Cette étude menée par l’OCDE confirme que les événements violents se produisent le plus souvent près des villes et des lieux urbanisés. Au cours des 22 dernières années, 47 % de tous les événements violents se sont produits à moins de 10 km d’une zone urbaine et 68 % à moins de 40 km. En d’autres termes, plus on se rapproche d’une agglomération urbaine, plus on trouve de violence agrégée, mais ces événements se produisent toujours dans les zones rurales. La forte relation entre la population urbaine et la violence souligne l’importance des villes d’Afrique de l’Ouest en tant que sites d’autorité de l’État, d’importance économique, d’éducation religieuse et de contrôle politique.
Ces résultats élargissent les recherches antérieures documentant l’évolution de la géographie des conflits en Afrique de l’Ouest depuis la fin de la guerre froide par le Club du Sahel et de l’Afrique de l’Ouest (SWAC) de l’OCDE, qui a noté que plus on s’éloigne de la frontière, moins on observe d’événements violents. Selon le Dr Marie Trémolières, qui dirige le programme de sécurité du SWAC dans la région, le fait que la proximité des frontières et des villes façonne la violence politique comble un manque de connaissances pour les décideurs politiques. « Comprendre où la violence émerge, se propage et finit par se dissiper dans la région est une première étape nécessaire pour s’attaquer à ses causes profondes », dit-elle.
Signalons que la violence urbaine touche principalement les petites villes plutôt que les grandes. Près de 40 % des événements violents et 64 % des décès se sont produits dans les petites aires urbaines de moins de 100 000 habitants, qui représentent 92 % des villes et 32 % de la population du continent en 2015. La violence armée est particulièrement rare dans les grandes villes où elle ne représente que 3 % des événements violents et 1 % des décès.
Pour le Dr Steven Radil de l’US Air Force Academy, contributeur à cette étude, la proximité spatiale des petits centres urbains avec les zones de conflit rurales explique pourquoi la majorité des victimes ne vivent pas dans les villes. “Nos résultats témoignent de la réalité selon laquelle les groupes extrémistes violents ont tendance à être basés dans des régions à faible population et à opérer loin des centres de pouvoir de l’État que l’on trouve souvent dans les grandes zones urbaines”, a-t-il déclaré.
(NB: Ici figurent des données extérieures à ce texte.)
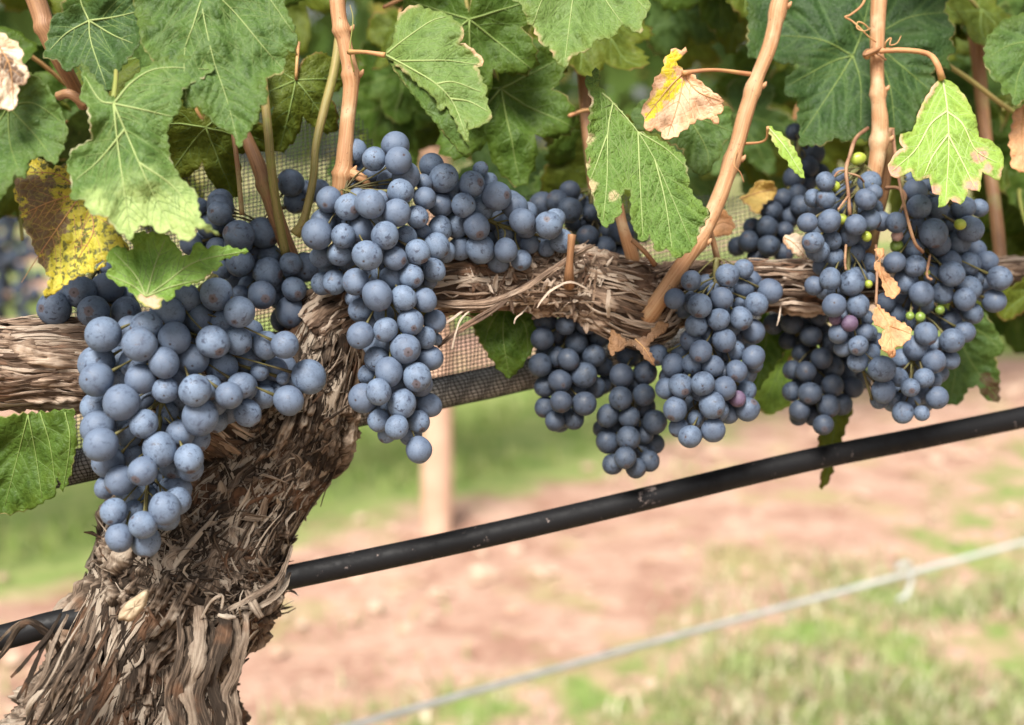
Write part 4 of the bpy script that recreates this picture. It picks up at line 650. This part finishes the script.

La violence rurale est alimentée par les insurrections djihadistes
L’étude suggère que la relation entre les villes et la violence armée varie considérablement d’un État à l’autre en Afrique de l’Ouest. Alors que la plupart des événements violents ont tendance à se produire à proximité des zones urbaines au niveau régional, certains États d’Afrique de l’Ouest comme le Mali, le Burkina Faso et le Niger, semblent souffrir davantage de conflits ruraux que d’autres. Le fait que ces trois pays suivent la même tendance n’est guère surprenant, puisqu’ils sont tous actuellement confrontés à d’importantes insurrections djihadistes.
“Les organisations djihadistes ont développé une relation inhabituelle avec les villes de la région“, explique le Dr Alexander Thurston, un expert en religion de l’Université de Cincinnati qui a participé à l’étude. “Certains groupes djihadistes ont commencé comme des mouvements urbains, tandis que d’autres recherchent délibérément des cachettes éloignées, attaquent des avant-postes militaires et kidnappent des Occidentaux » a-t-il relevé. Le rapport estime que les conflits autour du contrôle des villes vont s’intensifier.
Toutefois, la ruralisation actuelle de la violence armée observée dans la région ne signifie pas que les grandes villes ont perdu leur importance stratégique, car elles resteront à terme des lieux clés et des objectifs à long terme pour les forces étatiques, les rebelles et les organisations extrémistes. Le rapport conclut que la concentration croissante de la violence dans les zones rurales correspond à l’une des nombreuses étapes que traversent les conflits dans leur cycle de vie. Au fur et à mesure que les conflits émergent, se développent et finissent par se terminer dans une partie de la région, l’importance pour les belligérants des espaces ruraux ou urbains change.